The glitch — which skewed the odds for the NYC Lab School for Collaborative Studies and Millennium High School — came just hours before applications were set to close on Wednesday.
“This is so strange and stressful,” one parent said on a private Facebook group in which the glitch first started to gain attention among parents.
Another parent called the notoriously complex high school application process a “joke.”
The “chance of receiving an offer” app — developed by the Massachusetts Institute of Technology — debuted last summer and allows families to get a better idea of their kids’ chances of getting into certain schools and how to rank them.
The prediction tool takes a student’s randomly assigned “lottery” number and reviews it against the school’s selection criteria — such as borough, grades, admissions method.

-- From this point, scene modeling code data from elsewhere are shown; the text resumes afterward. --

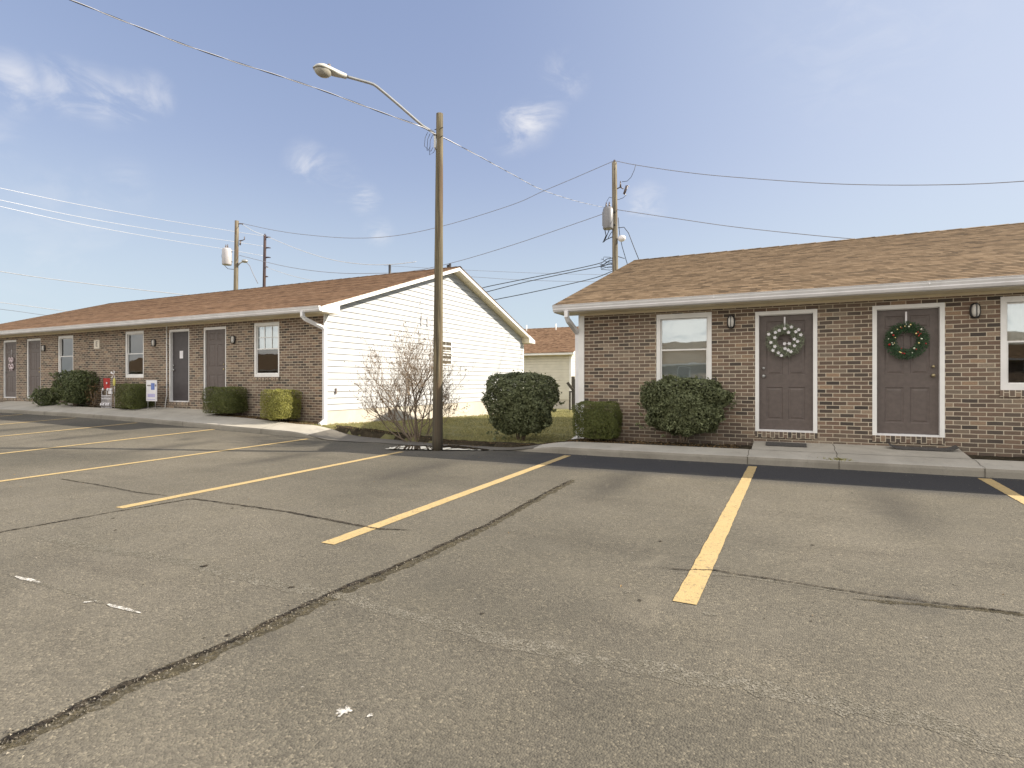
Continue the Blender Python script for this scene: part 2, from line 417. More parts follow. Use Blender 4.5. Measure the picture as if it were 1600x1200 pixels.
M['doorD'] = plain("dark_door_paint", (.058, .05, .052), .55, .1, 9)
M['glass'] = glassmat("reflective_pane", .30)
M['glassD'] = glassmat("dark_pane", .10, (.6, .6, .6))
M['blind'] = plain("white_blind", (.85, .86, .85), .7, .04, 2)
M['room'] = plain("dark_room", (.03, .028, .027), .9, .3, 2)
M['conc'] = concmat("sidewalk_concrete", (.36, .335, .29), (.47, .44, .385), (.2, .19, .165))
M['kerb'] = concmat("dark_curb", (.21, .19, .155), (.30, .275, .23), (.10, .085, .065))  # curb face concrete, darker than the walk
M['found'] = concmat("foundation_concrete", (.50, .46, .40), (.62, .58, .50), (.38, .34, .28))
M['asphalt'] = asphaltmat()
M['apron'] = concmat("worn_apron", (.12, .11, .095), (.165, .15, .128), (.085, .078, .068))
M['paint'] = paintmat()
M['poleS'] = woodpole("weathered_pole", (.20, .165, .10), (.058, .047, .029), 1.1)
M['poleF'] = woodpole("utility_pole_wood", (.27, .235, .17), (.10, .085, .06))
M['poleD'] = woodpole("dark_pole_wood", (.07, .05, .06), (.03, .02, .03))
M['galv'] = plain("galvanised_metal", (.42, .42, .41), .38, .12, 10, metal=.6)
M['lamphead'] = plain("lamp_housing", (.50, .49, .45), .45, .08, 6)
M['lens'] = plain("yellowed_lens", (.34, .32, .27), .18, .15, 12)
M['black'] = plain("black_metal", (.022, .021, .022), .45, .2, 20)
M['wireblack'] = plain("black_cable", (.02, .02, .022), .6, .1, 5)
M['wiregrey'] = plain("weathered_wire", (.22, .22, .25), .6, .1, 2)
M['wirebright'] = plain("bright_aluminium_wire", (.6, .6, .63), .45, .05, 2, metal=.2)
M['trans'] = plain("transformer_paint", (.20, .20, .215), .4, .08, 7)
M['transW'] = plain("pale_transformer_paint", (.42, .41, .43), .4, .08, 7)
M['porc'] = plain("porcelain", (.10, .075, .07), .25, .1, 5)
M['creamplate'] = plain("cream_plate", (.66, .60, .50), .5, .06, 9)
M['darkink'] = plain("dark_lettering", (.16, .13, .12), .6, .05, 9)
M['greyink'] = plain("grey_numeral", (.36, .36, .38), .6, .05, 9)
M['mulch'] = grassbase("dark_mulch", (.035, .029, .02), (.065, .052, .035), (.12, .10, .065))
M['turf'] = grassbase("lawn_soil_and_thatch", (.15, .15, .07), (.24, .225, .11), (.27, .22, .11))
M['field'] = grassbase("open_ground", (.10, .10, .045), (.14, .13, .06), (.12, .10, .06))
M['holly'] = leafmat("holly_leaves", (.045, .056, .022), (.22, .24, .12), .5, .12, .35)
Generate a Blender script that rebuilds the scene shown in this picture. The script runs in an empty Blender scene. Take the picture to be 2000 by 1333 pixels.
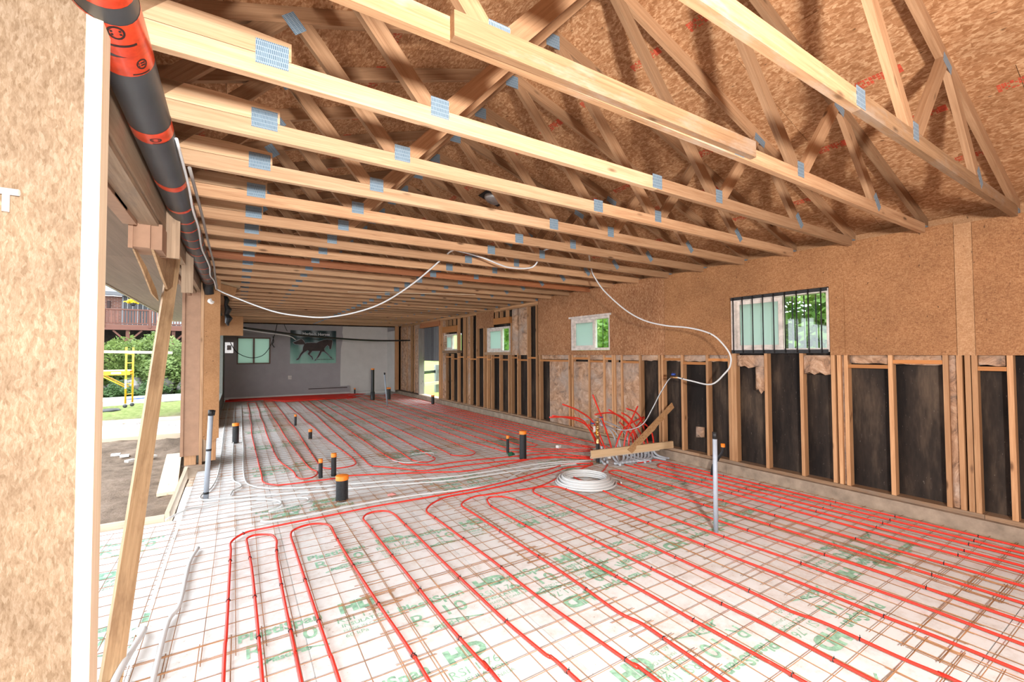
import bpy, bmesh, math, random
from mathutils import Vector, Matrix

random.seed(7)
C = bpy.context.scene.collection
scene = bpy.context.scene

# ------------------------------------------------------------------ camera
YAW, PITCH, ROLL, FPX = 0.559, 0.0282, -0.0048, 859.17
EYE = Vector((0.0, 0.0, 1.66))
fwd = Vector((math.sin(YAW) * math.cos(PITCH), math.cos(YAW) * math.cos(PITCH), math.sin(PITCH)))
rgt = Vector((math.cos(YAW), -math.sin(YAW), 0))
upv = rgt.cross(fwd)
r2 = rgt * math.cos(ROLL) + upv * math.sin(ROLL)
u2 = upv * math.cos(ROLL) - rgt * math.sin(ROLL)
cam_d = bpy.data.cameras.new('camera')
cam_d.sensor_width = 36.0
cam_d.lens = FPX / 2000.0 * 36.0
cam_d.clip_start = 0.02
cam_d.clip_end = 400
cam = bpy.data.objects.new('camera', cam_d)
C.objects.link(cam)
m = Matrix((r2, u2, -fwd)).transposed().to_4x4()
m.translation = EYE
cam.matrix_world = m
scene.camera = cam

# ------------------------------------------------------------------ world, lights, exposure
world = bpy.data.worlds.new('overcast_sky')
scene.world = world
world.use_nodes = True
bg = world.node_tree.nodes['Background']
bg.inputs[0].default_value = (0.90, 0.95, 1.0, 1)
bg.inputs[1].default_value = 6.5

# photographer's flash, set well behind the camera to even out its falloff
fl = bpy.data.lights.new('camera_flash', 'AREA')
fl.shape = 'DISK'
fl.size = 0.35
fl.energy = 450
fl.color = (1.0, 0.965, 0.93)
flo = bpy.data.objects.new('camera_flash', fl)
C.objects.link(flo)
FP = EYE + Vector((0.25, -1.35, 0.30))
aim = (Vector((4.2, 6.0, 2.0)) - FP).normalized()
flo.matrix_world = Matrix.Translation(FP) @ aim.to_track_quat('-Z', 'Y').to_matrix().to_4x4()

scene.view_settings.view_transform = 'Standard'
scene.view_settings.look = 'None'
scene.view_settings.gamma = 1.0
scene.view_settings.use_curve_mapping = False
scene.view_settings.exposure = 0.0
scene.cycles.use_denoising = True
scene.cycles.max_bounces = 5
scene.cycles.diffuse_bounces = 3
scene.cycles.adaptive_threshold = 0.03
scene.cycles.sample_clamp_indirect = 8

# ------------------------------------------------------------------ helpers
WM = {}
I4 = Matrix.Identity(4)


def place(o, M=None, parent=None):
    C.objects.link(o)
    M = M.copy() if M is not None else I4.copy()
    if parent is not None:
        o.parent = parent
        o.matrix_parent_inverse = WM[parent].inverted()
    o.matrix_basis = M
    WM[o] = M
    return o


def tag(o, label=None, cat=None, group=None, kind=None):
    if label: o['label'] = label
    if cat: o['category'] = cat
    if group: o['group'] = group
    if kind: o['kind'] = kind
    return o


def empty(name, loc, label=None, cat=None, group=None, kind=None):
    o = bpy.data.objects.new(name, None)
    o.empty_display_size = 0.1
    place(o, Matrix.Translation(Vector(loc)))
    return tag(o, label, cat, group, kind)


def copy_tree(root, M, label=None, group=None):
    r = root.copy(); C.objects.link(r)
    r.matrix_basis = M; WM[r] = M
    if label: r['label'] = label
    if group: r['group'] = group
    off = M @ WM[root].inverted()
    for ch in list(root.children):
        c = ch.copy(); C.objects.link(c); c.parent = r
        c.matrix_parent_inverse = WM[root].inverted()
        WM[c] = off @ WM[ch]
        for g in list(ch.children):
            d = g.copy(); C.objects.link(d); d.parent = c
            d.matrix_parent_inverse = WM[ch].inverted()
            WM[d] = off @ WM[g]
    return r


class MB:
    """collects polygons for one mesh"""
    def __init__(s): s.v = []; s.f = []; s.sm = []
    def add(s, vs, fs, smooth=False):
        n = len(s.v); s.v += [tuple(v) for v in vs]
        s.f += [tuple(i + n for i in f) for f in fs]; s.sm += [smooth] * len(fs)
        return s
    def box(s, a, b):
        (x0, y0, z0), (x1, y1, z1) = a, b
        x0, x1 = min(x0, x1), max(x0, x1); y0, y1 = min(y0, y1), max(y0, y1); z0, z1 = min(z0, z1), max(z0, z1)
        return s.add([(x0, y0, z0), (x1, y0, z0), (x1, y1, z0), (x0, y1, z0), (x0, y0, z1), (x1, y0, z1), (x1, y1, z1), (x0, y1, z1)],
                     [(0, 3, 2, 1), (4, 5, 6, 7), (0, 1, 5, 4), (1, 2, 6, 5), (2, 3, 7, 6), (3, 0, 4, 7)])
    def prism(s, poly, axis, a, b):
        """poly: 2d points in the plane normal to axis, extruded from a to b"""
        def P(p, t):
            return {'X': (t, p[0], p[1]), 'Y': (p[0], t, p[1]), 'Z': (p[0], p[1], t)}[axis]
        n = len(poly)
        vs = [P(p, a) for p in poly] + [P(p, b) for p in poly]
        fs = [tuple(range(n - 1, -1, -1)), tuple(range(n, 2 * n))]
        fs += [(i, (i + 1) % n, n + (i + 1) % n, n + i) for i in range(n)]
        return s.add(vs, fs)
    def tube(s, pts, r, n=8, caps=True, smooth=True):
        pts = [Vector(p) for p in pts]
        rr = r if isinstance(r, (list, tuple)) else [r] * len(pts)
        ref = Vector((0, 0, 1))
        vs = []; fs = []; N = len(pts)
        prev = None
        for i, p in enumerate(pts):
            t = (pts[min(i + 1, N - 1)] - pts[max(i - 1, 0)])
            t = t.normalized() if t.length > 1e-9 else Vector((0, 0, 1))
            if prev is None:
                a = ref if abs(t.dot(ref)) < 0.95 else Vector((1, 0, 0))
                u = (a - t * a.dot(t)).normalized()
            else:
                u = (prev - t * prev.dot(t)); u = u.normalized() if u.length > 1e-6 else prev
            prev = u
            w = t.cross(u)
            for k in range(n):
                an = 2 * math.pi * k / n
                vs.append(p + (u * math.cos(an) + w * math.sin(an)) * rr[i])
        for i in range(N - 1):
            for k in range(n):
                k2 = (k + 1) % n
                fs.append((i * n + k, i * n + k2, (i + 1) * n + k2, (i + 1) * n + k))
        s.add(vs, fs, smooth)
        if caps:
            s.f.append(tuple(len(s.v) - N * n + k for k in range(n - 1, -1, -1))); s.sm.append(False)
            s.f.append(tuple(len(s.v) - n + k for k in range(n))); s.sm.append(False)
        return s
    def lathe(s, prof, c=(0, 0, 0), n=16, smooth=True):
        vs = []; fs = []
        for r, z in prof:
            for k in range(n):
                a = 2 * math.pi * k / n
                vs.append((c[0] + r * math.cos(a), c[1] + r * math.sin(a), c[2] + z))
        for i in range(len(prof) - 1):
            for k in range(n):
                k2 = (k + 1) % n
                fs.append((i * n + k, i * n + k2, (i + 1) * n + k2, (i + 1) * n + k))
        s.add(vs, fs, smooth)
        return s
    def mesh(s, name, mat):
        me = bpy.data.meshes.new(name)
        me.from_pydata(s.v, [], s.f)
        if any(s.sm):
            me.polygons.foreach_set('use_smooth', s.sm)
        if mat: me.materials.append(mat)
        me.update()
        return me
    def build(s, name, mat, parent=None, M=None, **kw):
        o = bpy.data.objects.new(name, s.mesh(name, mat))
        place(o, M, parent)
        return tag(o, **kw)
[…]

It then spits out their chances to get into their desired schools between “low, medium and high.”
After discovering the tech issue, the DOE sent out an email to the parents of about 1,600 students who may have applied to high schools based on the incorrect predictions.
“We are writing to share an important update on MySchools’ ‘chance of receiving an offer’ feature. Unfortunately, the chance of offer shown for NYC Lab School for Collaborative Studies and Millennium High School was incorrect for your child,” the email obtained by The Post read.
The DOE confirmed they had updated the feature to “reflect the correct chance of offer based on a correction in the program’s seat availability,” the email read.
Officials also told parents that they can still apply to those schools if they wish to do so.
Families affected by the glitch were given an extension to Jan 10, per the email.
Deborah Kross, the president of the Citywide Council on High Schools — a parent-led school board representing high school families across the five boroughs — told The Post the deadline for all other families was also extended to Monday, a grace period offered to parents most years.
Admissions results are still expected to be released March 6, Kross said before reassuring nervous parents that all was not lost.
“These are pretty popular schools, so I’m sure parents had others on the list, so I don’t think this [glitch] will mean people have to redo their entire application,” she said.
It comes after the DOE delayed the launch of middle school applications this fall due to technical problems with the MySchool portal.
Meanwhile, in February families fumed at the education department’s remote learning system after they were plagued with a series of glitches.
The Post has contacted the DOE for comment.